Gölge, herhangi bir ışık kaynağının cisimler üzerinde oluşturduğu düşey-yatay yansımalardır. Neredeyse ışık kadar sanatsal alanda önemli bir yer tutar. Işığın varlığını gölgeler sayesinde (Saye, gölge demektir) fark ederiz. Başta resim ve fotoğraf olmak üzere tüm görsel sanatlarda kullanılır. Sinemanın da önemli bir malzemesidir gölge (Burada Karagöz gibi gölge oyunlarını da unutmamak gerekir).
Işık, fotoğraf çekimlerinin ana kaynağı iken, gölge fotoğrafçının, bazı aparat ve ürünlerin yardımıyla yoğunluğu üzerinde oynayabileceği bir hamur gibidir. Özellikle yapay ışık altında ürün ve natürmort çekimlerinde bu oyun oldukça keyifli ve eğlencelidir.

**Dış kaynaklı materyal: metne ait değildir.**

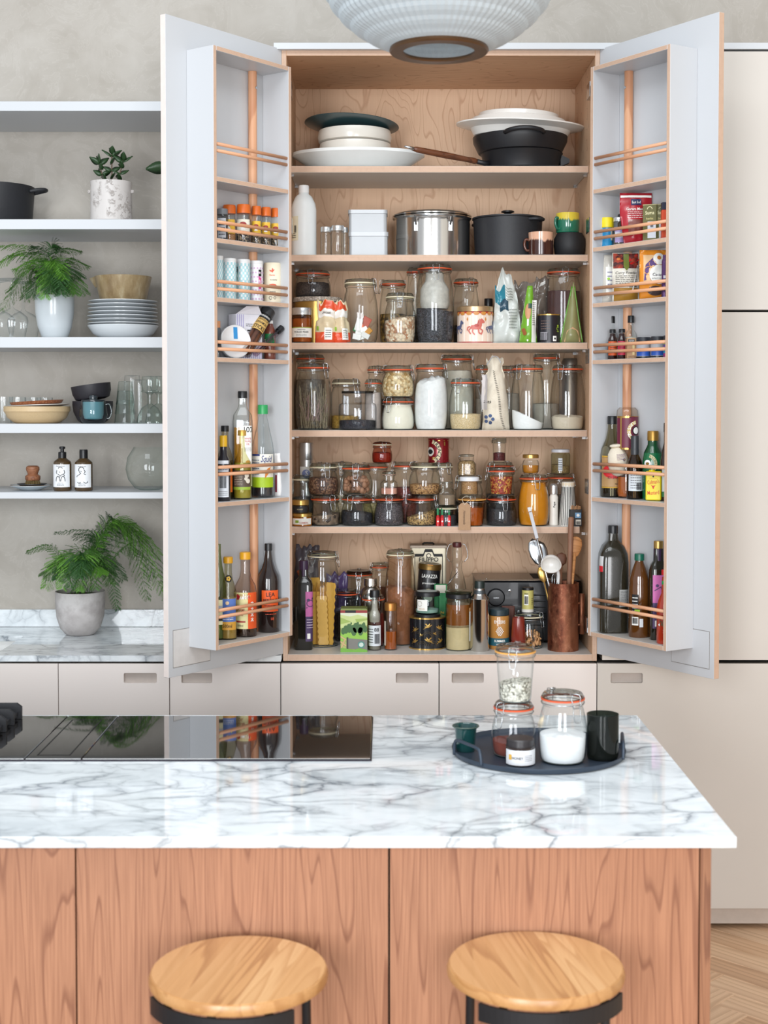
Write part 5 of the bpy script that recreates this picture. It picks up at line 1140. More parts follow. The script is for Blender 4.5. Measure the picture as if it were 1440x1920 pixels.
shape('grass_print', [lp([(-1, 0), (1, 0), (1, .05), (.4, .09), (0, .05), (-1, .1)])], mat('6FA83A', .5), it.root, None, d=D, ex=.0018); shape('round_mark', [[(x*w_+.55*w_, y*w_+.17*H) for x, y in disc(0, 0, .26, 16)]], mat('4E8A80', .5), it.root, None, d=D, ex=.002); shape('round_mark', [[(x*w_+.55*w_, y*w_+.17*H) for x, y in disc(0, 0, .17, 12)]], mat('C8D8CC', .5), it.root, None, d=D, ex=.0024)
it = Item('spice_grinder', 'small clear bottle with a black cap and barcode label', 'bottle', 702.5, 25, S0, 1106, .085, py=1160); it.body([(0, 0), (.9, 0), (.95, .02), (.95, .42), (1, .46), (1, .62), (.85, .7), (.6, .76), (.55, .88)], M_GLASS, 'glass_body', seg=28); contents(it, mat('7A7468', .6, var=.3), [(.9, 0), (.95, .02), (.95, .42)], .14); contents(it, mat('A8A49A', .5, var=.3), [(.5, .44), (.9, .48), (.9, .6), (.5, .68)], .68, zb=it.H*.47, name='grinder_core'); it.cap(.75, .88, 1, PLB); it.lab(2.4, .08, .42, mat('D8DDE2', .5)); it.bar(.8, .12, .28, a=22); it.txt('88', .06, .35, M_INK, a=18, w=.9); it.lns(6, .9, .12, .38, M_INK, a=-38)
it = Item('spice_bottle', 'slender bottle of amber liquid with a coppery gold cap', 'bottle', 732.5, 24, S0, 1130, .09, py=1172); PRH = [(.95, 0), (1, .02), (1, .76), (.86, .84)]; it.body([(0, 0)]+PRH, M_GLASS, 'glass_body', seg=28); contents(it, mat('9A4A14', .2, coat=.4), PRH, .38, lump=.0002); it.cap(.98, .84, 1, mat('A87238', .35, .7)); it.lab(.5, .1, .62, mat('CFC3B4', .5), a=-62)
clipjar('tall clip jar of brown sugar with a cream seal', 750.5, 59, S0, 1031, .205, 'tall', 'c', 0, powder('A9785A', mott=.25), .60, tilt=-.15, py=1120, lump=.006, glassm=glass('EFE6DC', '6E6258'))
it = Item('oil_tin', 'tall cream olive oil tin with an ornate black frame', 'tin', 803, 66, S0, 1018, .375, py=1080); w_ = it.R; H = it.H; it.Rf = None; D = .035
box('body', -w_, w_, -D, D, 0, H*.97, mat('DCD2B8', .35, .2, var=.04), it.root, bv=.004); box('tin_top', -w_*1.05, w_*1.05, -D-.002, D+.002, H*.955, H*.985, mat('7A6E62', .35, .7), it.root); tube('carry_handle', [(-.02, 0, H*.985), (-.015, 0, H*1.0), (.015, 0, H*1.0), (.02, 0, H*.985)], .003, M_DARK, it.root)
D += .0045
fr_ = [(-.78, .5), (-.78, .88), (-.3, .88), (-.2, .93), (.2, .93), (.3, .88), (.78, .88), (.78, .5)]; shape('frame_print', [[(x*w_, y*H) for x, y in q] for q in stroke(fr_, .03)], M_INK, it.root, None, d=D)
text('FILIPPO', H*.045, H*.835, M_INK, it.root, None, d=D, w=w_*1.2); text('BERIO', H*.035, H*.74, M_INK, it.root, None, d=D, w=w_*.8); shape('crest', [[(x*w_, y*w_+.875*H) for x, y in q] for q in stroke(arc(0, 0, .12, 0, 340), .04)], M_INK, it.root, None, d=D)
cz_ = S0+.07
ct = Item('crane_tin', 'black scalloped tin decorated with golden flying cranes', 'tin', 801, 69, S0, 1155, .125, py=1190); lobes = 8
def lobed(name, r, z0, z1, m, par, e=.05):
    n = 64; lp = [(r*(1-e+e*abs(cos(4*2*pi*i/n))**.6)*cos(2*pi*i/n), r*.8*(1-e+e*abs(cos(4*2*pi*i/n))**.6)*sin(2*pi*i/n)) for i in range(n)]
    vs = [(x, y, z0) for x, y in lp]+[(x, y, z1) for x, y in lp]; return mobj(name, vs, [(i, (i+1) % n, n+(i+1) % n, n+i) for i in range(n)]+[tuple(range(n-1, -1, -1)), tuple(range(n, 2*n))], m, par)
lobed('body', ct.R*.97, .003, ct.H*.97, mat('16171C', .25, coat=.4), ct.root); lobed('gold_rim', ct.R, ct.H*.955, ct.H, GOLD, ct.root); lobed('base_rim', ct.R, 0, .004, GOLD, ct.root)
class Lob:
    def pos(s, u, v, d=0): 
        a = u/(ct.R*.95); q = ct.R*.97; n_ = (1-.05+.05*abs(cos(4*(a+pi/2)))**.6); return ((q*n_+d)*sin(a), -(q*.8*n_+d+.0006)*cos(a), v)
crane = [[(-.5, .05), (-.1, .12), (.25, .5), (.2, .15), (.42, .3), (.5, .26), (.28, .05), (.05, -.1), (-.2, -.12)], [(-.1, .1), (-.4, .42), (-.2, .44), (.05, .1)], [(-.2, -.1), (-.6, -.32), (-.56, -.24), (-.25, 0)]]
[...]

Öte yandan yaratıcı fotoğraf denemelerinde de gölge vaz geçilmez bir görsel oyuncaktır adeta.
Bulutlu Havada Gölge Sorunu
Bulutlu, kapalı havalarda gölgeler zayıflar. Gökyüzünü kaplana gri bulutlar, ışığı difüze eder (Yayar, dağıtır). Bu da kontrast derecesinin düşmesine neden olur. Yeri gelmişken belirtelim, fotoğrafta kontrast, aydınlık ve karanlık bölgelerin sertlik-zıtlık derecesiyle belirlenir. Bu zıtlık arttıkça siyah-beyaz, açık-koyu tonların belirginliği de artar. Aslında burada olan; ışıklı ve gölgeli bölümlerin sertlik-koyuluk derecesidir.

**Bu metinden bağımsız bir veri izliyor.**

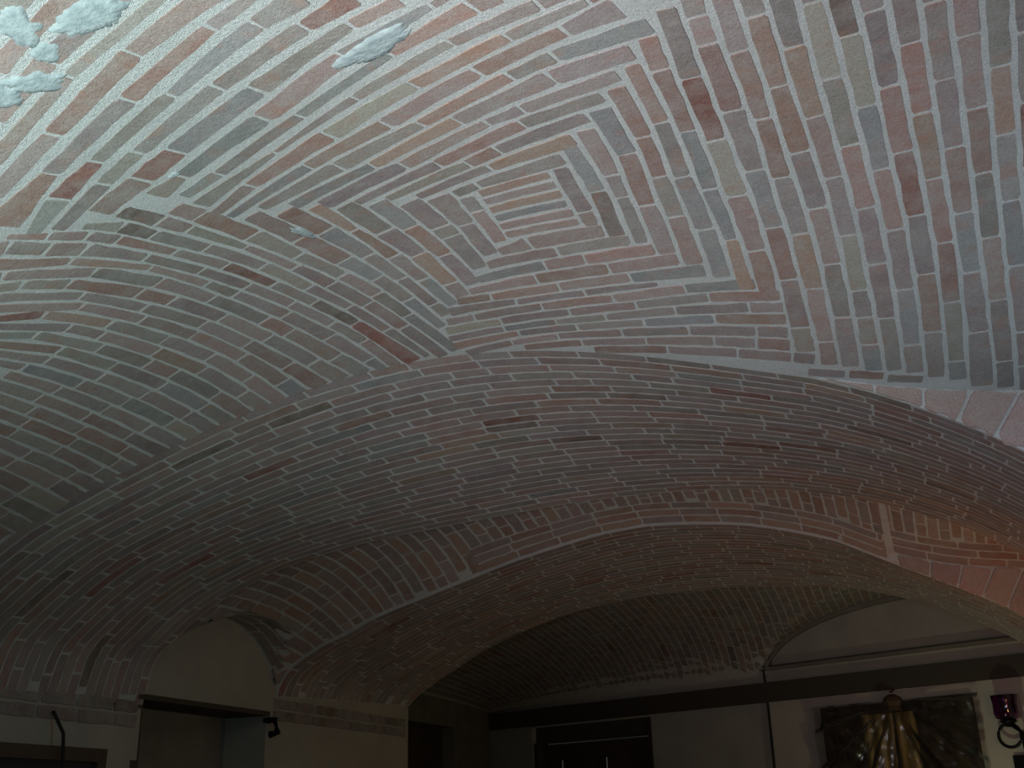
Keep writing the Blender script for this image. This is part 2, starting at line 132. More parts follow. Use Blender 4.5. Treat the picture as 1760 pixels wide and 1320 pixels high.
SMEARS = [(-1.504, 1.53, 0.088, 0.047, 0.15, 1.95), (-1.619, 1.463, 0.053, 0.035, 1.73, 0.45), (-1.635, 1.559, 0.028, 0.028, 0.38, 1.04), (-1.715, 1.614, 0.06, 0.032, 0.65, 0.78), (-1.787, 1.607, 0.035, 0.035, -0.17, 0.13), (-1.059, 2.015, 0.111, 0.038, -0.23, 1.32), (-1.479, 1.527, 0.048, 0.047, 2.63, 2.15), (-1.751, 2.176, 0.018, 0.009, 0.03, 3.9), (-1.708, 2.789, 0.058, 0.013, 1.38, 6.76)]


# ---------------------------------------------------------------- materials
def new_mat(name):
    m = bpy.data.materials.new(name); m.use_nodes = True
    nt = m.node_tree; b = nt.nodes['Principled BSDF']
    return m, nt, b
def nd(nt, t, **kw):
    n = nt.nodes.new(t)
    for k, v in kw.items():
        if k.startswith('i_'): n.inputs[k[2:].replace('_', ' ')].default_value = v
        else: setattr(n, k, v)
    return n
def mix(nt, fac, a, b, mode='MIX'):
    n = nt.nodes.new('ShaderNodeMix'); n.data_type = 'RGBA'; n.blend_type = mode
    for s, v in ((0, fac), (6, a), (7, b)):
        if hasattr(v, 'is_output'): nt.links.new(v, n.inputs[s])
        elif isinstance(v, (int, float)): n.inputs[s].default_value = v
        else: n.inputs[s].default_value = (*v, 1)
    return n.outputs[2]
def pos_noise(nt, scale, detail=3, rough=.55, out=0):
    g = nt.nodes.new('ShaderNodeNewGeometry'); n = nt.nodes.new('ShaderNodeTexNoise')
    n.inputs['Scale'].default_value = scale; n.inputs['Detail'].default_value = detail; n.inputs['Roughness'].default_value = rough
    nt.links.new(g.outputs['Position'], n.inputs['Vector']); return n.outputs[out]
def ramp(nt, src, pts):
    r = nt.nodes.new('ShaderNodeValToRGB'); nt.links.new(src, r.inputs[0])
    e = r.color_ramp.elements
    while len(e) < len(pts): e.new(.5)
    for q, (p, c) in zip(e, pts): q.position = p; q.color = (c, c, c, 1) if isinstance(c, (int, float)) else (*c, 1)
    return r.outputs[0]
def bump(nt, b, src, strength, dist):
    n = nt.nodes.new('ShaderNodeBump'); n.inputs['Strength'].default_value = strength; n.inputs['Distance'].default_value = dist
    nt.links.new(src, n.inputs['Height']); nt.links.new(n.outputs[0], b.inputs['Normal'])

def brick_material():
    m, nt, b = new_mat('old_brick')
    a = nd(nt, 'ShaderNodeAttribute', attribute_name='tint')
    blotch = ramp(nt, pos_noise(nt, 9, 4), [(.42, 0.0), (.68, 1.0)])
    c1 = mix(nt, mixf(nt, blotch, .42), a.outputs['Color'], (.40, .355, .33))
    fine = ramp(nt, pos_noise(nt, 140, 3), [(.25, .74), (.75, 1.20)])
    c2 = mix(nt, 1.0, c1, fine, 'MULTIPLY')
    streak = ramp(nt, pos_noise(nt, 30, 3), [(.60, 0.0), (.80, 1.0)])
    c3 = mix(nt, mixf(nt, streak, .30), c2, (.50, .49, .46))
    wash = ramp(nt, pos_noise(nt, 17, 5, .62), [(.44, 0.0), (.60, 1.0)])
    c3 = mix(nt, mixf(nt, wash, .24), c3, (.42, .41, .38))
    burn = ramp(nt, pos_noise(nt, 13.3, 4, .6), [(.30, 1.0), (.46, 0.0)])
    c3 = mix(nt, mixf(nt, burn, .42), c3, (.40, .21, .145))
    nt.links.new(c3, b.inputs['Base Color']); b.inputs['Roughness'].default_value = .78
    b.inputs['Specular IOR Level'].default_value = .25
    add = nd(nt, 'ShaderNodeMath', operation='ADD'); nt.links.new(pos_noise(nt, 60, 4), add.inputs[0]); nt.links.new(pos_noise(nt, 260, 2), add.inputs[1])
    bump(nt, b, add.outputs[0], .55, .006)
    return m
def mixf(nt, src, k):
    n = nd(nt, 'ShaderNodeMath', operation='MULTIPLY'); nt.links.new(src, n.inputs[0]); n.inputs[1].default_value = k
    return n.outputs[0]
def mortar_material():
    m, nt, b = new_mat('lime_mortar')
    c = mix(nt, ramp(nt, pos_noise(nt, 160, 4, .7), [(.35, 0.0), (.65, 1.0)]), (.64, .66, .64), (.90, .91, .88))
    c = mix(nt, mixf(nt, ramp(nt, pos_noise(nt, 5, 3), [(.4, 0.0), (.7, 1.0)]), .35), c, (.56, .57, .54))
    nt.links.new(c, b.inputs['Base Color']); b.inputs['Roughness'].default_value = .62
    b.inputs['Specular IOR Level'].default_value = .35
    add = nd(nt, 'ShaderNodeMath', operation='ADD'); nt.links.new(pos_noise(nt, 90, 4, .7), add.inputs[0]); nt.links.new(pos_noise(nt, 380, 2), add.inputs[1])
    bump(nt, b, add.outputs[0], .9, .010)
    return m
def plain(name, color, rough=.85, metal=0.0, bscale=None, bstr=.3, bdist=.004, var=None, spec=.3):
    m, nt, b = new_mat(name)
    if var:
        c = mix(nt, ramp(nt, pos_noise(nt, var[1], 4, .6), [(.3, 0.0), (.7, 1.0)]), color, var[0])
        nt.links.new(c, b.inputs['Base Color'])
    else: b.inputs['Base Color'].default_value = (*color, 1)
    b.inputs['Roughness'].default_value = rough; b.inputs['Metallic'].default_value = metal
    b.inputs['Specular IOR Level'].default_value = spec
    if bscale: bump(nt, b, pos_noise(nt, bscale, 4), bstr, bdist)
    return m
M_BRICK = brick_material(); M_MORTAR = mortar_material()
M_PLASTER_L = plain('pale_plaster', (.46, .42, .35), .9, bscale=25, var=((.40, .36, .30), 2.5))
M_STEEL = plain('dull_steel', (.5, .5, .48), .35, .8)
M_PLASTER = plain('old_plaster', (.40, .38, .31), .9, bscale=25, var=((.33, .31, .26), 3.0))
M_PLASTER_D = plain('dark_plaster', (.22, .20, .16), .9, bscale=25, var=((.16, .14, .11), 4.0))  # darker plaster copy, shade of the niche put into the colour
M_SMEAR = plain('grey_cement', (.45, .51, .51), .85, bscale=90, bstr=.7, bdist=.006, var=((.27, .32, .33), 38.0))
M_WOOD = plain('dark_wood', (.075, .055, .035), .6, bscale=40, var=((.06, .04, .03), 12.0))
M_BEAM = plain('dark_beam', (.06, .052, .04), .8, bscale=30, var=((.07, .055, .04), 6.0))
M_GOLD = plain('gold_brocade', (.52, .33, .08), .42, .35, bscale=30, var=((.16, .11, .04), 5.0))
M_BLACK = plain('black_iron', (.012, .011, .012), .45, .6)
M_FLOOR = plain('terracotta_floor', (.20, .12, .08), .7, bscale=15, var=((.15, .09, .07), 5.0))
M_CORD = plain('black_cord', (.02, .022, .02), .8)
M_NAIL = plain('rusty_iron', (.10, .05, .03), .7, .4)
def glass_mat(name, color, rough, ior=1.45, alpha=None):
    m, nt, b = new_mat(name)
    b.inputs['Base Color'].default_value = (*color, 1); b.inputs['Roughness'].default_value = rough
    b.inputs['Transmission Weight'].default_value = 1.0; b.inputs['IOR'].default_value = ior
    b.inputs['Specular IOR Level'].default_value = .8
    return m
M_PURPLE = glass_mat('purple_glass', (.42, .06, .40), .03)
M_PURPLE.node_tree.nodes['Principled BSDF'].inputs['Coat Weight'].default_value = 1.0
def film_mat():
    m, nt, b = new_mat('clear_plastic_film')
    tr = nd(nt, 'ShaderNodeBsdfTransparent'); tr.inputs[0].default_value = (.90, .90, .88, 1)
    gl = nd(nt, 'ShaderNodeBsdfGlossy'); gl.inputs['Roughness'].default_value = .24; gl.inputs['Color'].default_value = (.95, .97, 1, 1)
    fr = nd(nt, 'ShaderNodeFresnel'); fr.inputs[0].default_value = 1.55
    mx = nd(nt, 'ShaderNodeMixShader'); nt.links.new(fr.outputs[0], mx.inputs[0]); nt.links.new(tr.outputs[0], mx.inputs[1]); nt.links.new(gl.outputs[0], mx.inputs[2])
    nt.links.new(mx.outputs[0], nt.nodes['Material Output'].inputs['Surface']); return m
M_FILM = film_mat()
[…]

Bulutlu bir havada gölgelerin azalması, kontrastın düşmesini de beraberinde getiriyor. Resimde “Chirascuro tekniği”, koyu ve açık tonların birlikte kullanılmasıdır. Yani aydınlık ve gölgeli alanlardır bunlar. Rönesans Sanatı’nda ve sonrasında yapılan portre çalışmalarında bu tekniği ustaca kullanan birçok sanatçı vardır. Leonardo da Vinci’den Rembrandt’a kadar birçok örnek saymak mümkün. Bu sanatçılar ışığı ve gölgeyi tuval üzerinde el marifetiyle yaparken, fotoğrafçılar, kullandıkları ışığın yönünü, dozunu ve şiddetini fiziki olarak ayarlamak zorundadırlar.

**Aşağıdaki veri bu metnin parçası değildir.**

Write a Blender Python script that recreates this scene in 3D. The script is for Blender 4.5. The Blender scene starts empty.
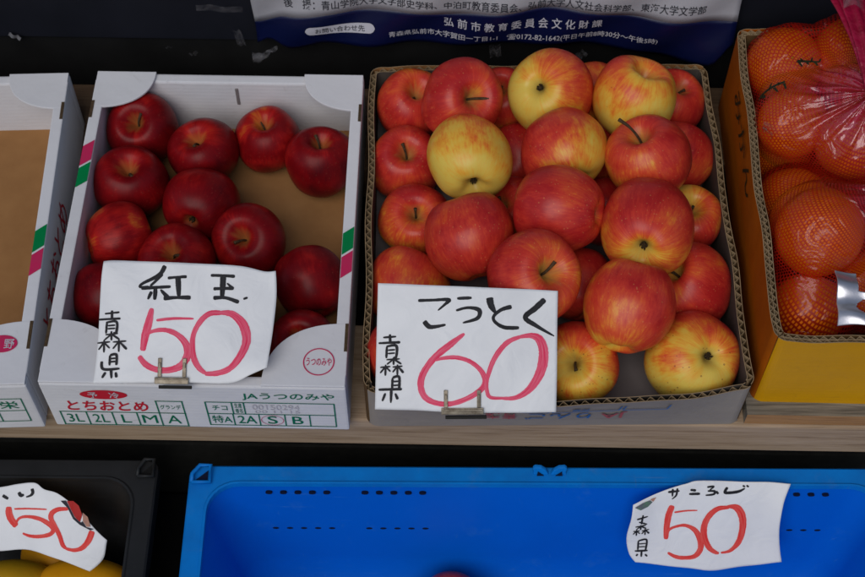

Bulutlu havalarda kontrastın düşmesinin asıl nedeni, cisimler üzerindeki eğik, çukur, derin bölgelerdeki gölgenin zayıflaması veya yok olmasıdır. Bir cismin sahip olduğu dokuyu bizim gözümüz ancak ışığın sağladığı gölge ve kontrast sayesinde görebilir. Düz ve parlak bir zeminde gölge yoktur. Işık cisimlerinden üzerinden geçerken, o cisimde bir doku varsa, dokunun derenliklerinde gölgeler oluşturur. Biz de dokunun türü, rengi hakkında bilgi sahibi oluruz. Bulutlu ve kapalı havalarda güneş ışınları zayıflayıp dağıldığı için, cisimlerdeki doku duygusu da azalır. Bunu, evde veya stüdyoda uygulayacağınız bazı denemelerle de görebilirsiniz. Önünde hiçbir filtre olmayan sürekli ışıkla çektiğiniz bir ürünün gölgeleri sert olacaktır. Eğer aynı çekimi bir softbox ile yaparsanız, gölgelerin azalacağını görececeksiniz. Temel işlevi ışığı difüze etmek olan softboxlar, güneş ışığını süzen ve dağıtan bulutların yaptığı işi yapar.
Bulutlu havalarda fotoğraf çekme konusunu daha ayrıntılı olarak ayrı bir blog sayfasında işleyeceğiz.